Wednesday, 28 June 2017

Crisis - Frank Gardner

Frank Gardner is the BBC's Security Correspondent who was shot and disabled by terrorists whilst filming in Saudi Arabia in 2004. I became interested in him after watching a documentary series in which he set off, wheelchair and all, to see the birds of paradise in Borneo. So when I saw his first novel. I had to give it a try.


It's not his first book but it is a first novel and has some inevitable faults. His characterisation isn't great and there are scenes that don't need to be there. But it is the depth of knowledge behind the story that draws you in. The idea is a cracker: Colombian drug smugglers decide to take revenge on the Brits who disrupt their trade with a North Korean dirty bomb. Once the clock starts ticking, the device beloved of all the best thrillers, the book becomes thoroughly compelling, as good as any in the genre.

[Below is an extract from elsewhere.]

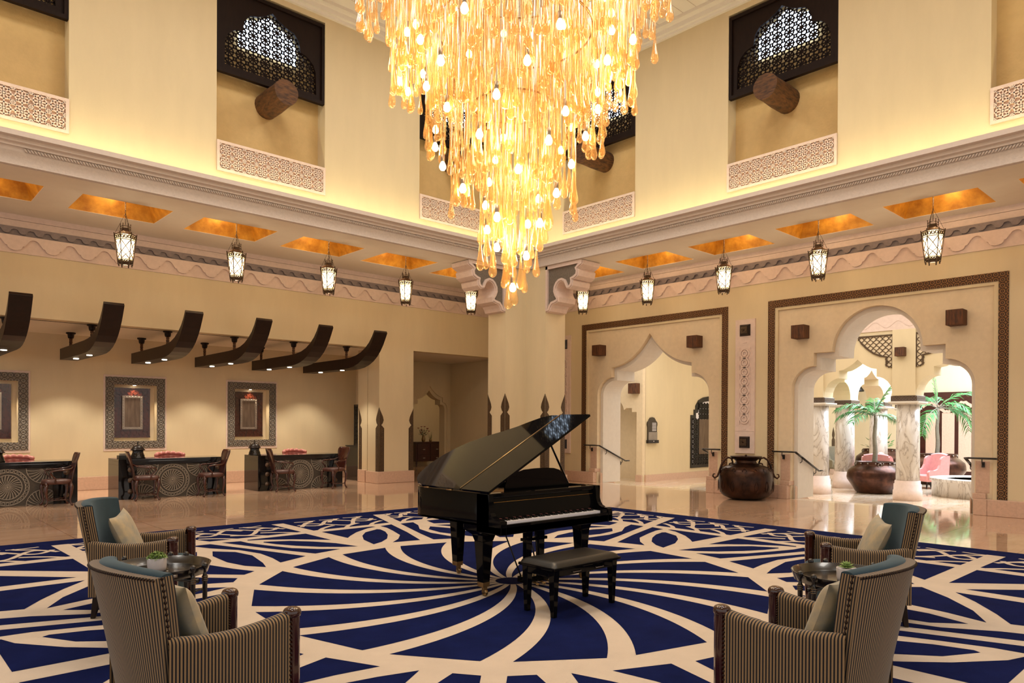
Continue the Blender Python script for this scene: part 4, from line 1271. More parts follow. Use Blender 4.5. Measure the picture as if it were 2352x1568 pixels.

Before that things take their time. It's the inevitable compromise - you have to develop your characters and setting in sufficient detail to make your reader care about the outcome. Gardner's hero, who seems to be continuing in a second novel, is Luke Carlton, an identikit hero with an identikit name, a former Special Forces officer turned spy - which I guess must be a regular thing in real life.


Luke is a newbie at MI6 but he is the obvious man for the job because he was born and raised in Colombia (a prologue in which he loses his parents is one of the scenes I could happily dispense with). His girlfriend Elise and her subplot is a bore, but Luke suffers enough and makes sufficient gung-ho mistakes that we do come to care about his fate. The villains are pretty much the usual black hats - there is no need for them to be anything more. The most interesting characters are the officials at MI6 HQ in Vauxhall Cross (VX), especially Sayed 'Sid' Khan, the conflicted Head of Terrorism, and Luke's line manager Angela Scott.


Crisis is 550 pages. All bar about 50 of them are excellent. A very good debut but Gardner really needs to spend more time on characterisation and giving them more original names.


PS It has just dawned on me that the front cover gives away one of the plot twists. Duh!